ROMA – “Siamo vittime di una profonda ingiustizia. Eppure, non chiediamo fondi: l’unica nostra richiesta è di garantire al settore dell’olio di sansa condizioni di libero mercato, tutelando un settore storico, profondamente radicato al Sud”.
Giuseppe Masturzo, presidente del Gruppo olio di sansa di ASSITOL, l’Associazione Italiana dell’Industria olearia, passa al contrattacco e risponde alle critiche ricevute nelle ultime settimane dopo le due sentenze del Consiglio di Stato, che hanno dichiarato illegittimo il ricorso indiscriminato agli incentivi per usi energetici della sansa vergine, sulla quale va invece applicato il principio dell’impiego a cascata.
La sansa vergine è un sottoprodotto della lavorazione delle olive in frantoio, impiegata per produrre olio alimentare e biomasse, valorizzato dal lavoro delle aziende che trasformano la sansa vergine e ne estraggono un olio destinato all’alimentazione. L’olio di sansa fa quindi parte a tutti gli effetti della “famiglia” degli oli d’oliva e ha, da sempre, il ruolo di apripista dell’olio d’oliva nei nuovi mercati esteri, in virtù del suo gusto più neutro nei Paesi non ancora abituati al sapore dell’extra vergine.

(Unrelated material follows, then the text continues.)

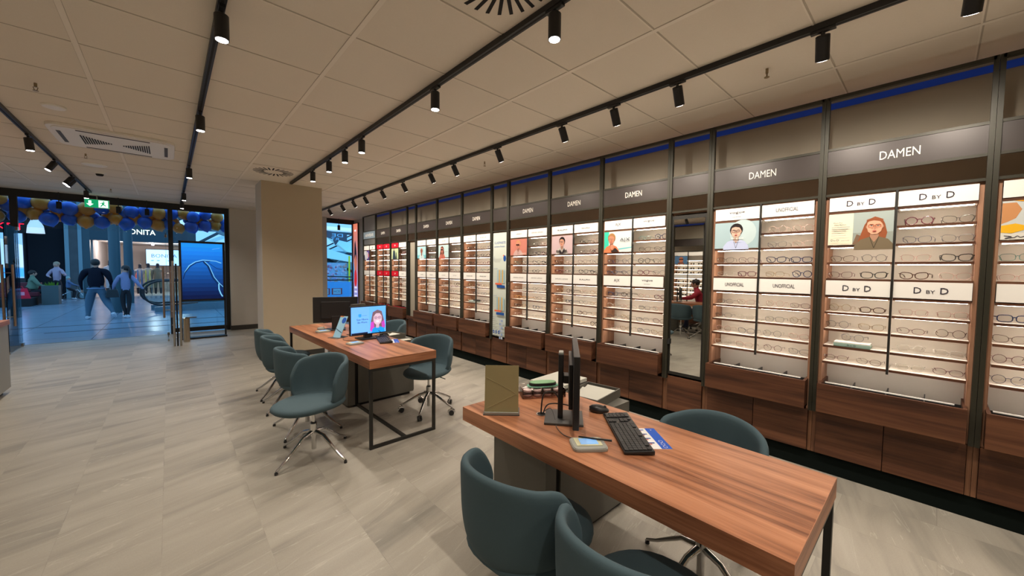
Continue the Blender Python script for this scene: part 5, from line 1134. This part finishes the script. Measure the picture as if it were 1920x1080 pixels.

Questa materia prima, essenziale per il lavoro dei sansifici, dal 2012 è utilizzata anche per la produzione di energia. Tale destinazione è sostenuta da incentivi sostanziosi, che hanno determinato quasi immediatamente una forte distorsione del mercato, sottraendo sansa vergine alle aziende a favore dei produttori di biogas e biometano avanzato. Ecco perché, già nel 2015, ASSITOL ha denunciato la situazione all’Autorità Garante della Concorrenza e del Mercato: è stata poi la stessa Authority a segnalare “le rilevanti distorsioni” di mercato della sansa vergine al Parlamento.
“Nonostante questo primo riscontro istituzionale, non è successo nulla – racconta il presidente Masturzo – per questo, abbiamo deciso di ricorrere alla giustizia amministrativa”. La vicenda si è chiusa lo scorso luglio, con due sentenze del Consiglio di Stato che, dando ragione all’Associazione, hanno confermato il grave quadro distorsivo creato a partire dal 2012. Ma soprattutto, Palazzo Spada ha detto chiaramente nelle due pronunce che va seguito il principio dell’uso a cascata delle biomasse – il cosiddetto food first – ammettendo quello energetico per la sansa vergine soltanto dopo che le autorità responsabili abbiano accertato “che non siano, plausibilmente, possibili usi non energetici”. In sintesi, la sansa vergine può essere incentivata, ma dando assoluta precedenza all’utilizzo alimentare.
“Ci siamo dichiarati da subito disponibili a collaborare con le istituzioni e con i produttori di biometano – osserva Masturzo – per definire un ragionevole periodo di transizione, con l’obiettivo di evitare contraccolpi negativi alla filiera olivicola-olearia. Ad oggi, però, nessuno ci ha convocati, anche solo per ascoltare le nostre ragioni e siamo stati persino attaccati. Non vogliamo discriminare nessuno, ma soltanto difendere un principio di equità, tutelando così aziende centenarie, che operano soprattutto nel Sud Italia, dando lavoro a decine di persone”.
Nell’attesa che si avviasse un dialogo costruttivo, è di pochi giorni fa il tentativo di inserire un emendamento nel D.L. “Terra dei fuochi”, poi correttamente dichiarato improponibile secondo il quale sarebbe lo stesso produttore di biometano, destinatario degli incentivi, a certificare che, in relazione alla sansa vergine da lui usata, non siano stati possibili, in precedenza, usi non energetici. “Il controllato, in pratica, farebbe anche il controllore di sé stesso – fa notare il presidente dei sansifici -, escludendo l’autorità pubblica, il GSE, dalle sue funzioni di controllo”.
ASSITOL non vuole privilegi
“Chiediamo alle istituzioni che la normativa sugli incentivi alle sanse vergini recepisca, in pieno e nella sostanza, il contenuto delle sentenze del Consiglio di Stato – conclude Masturzo – permettendoci di competere ad armi pari con il comparto delle bioenergie ed eliminando, una volta per tutte, le distorsioni di mercato che rischiano di uccidere il comparto”.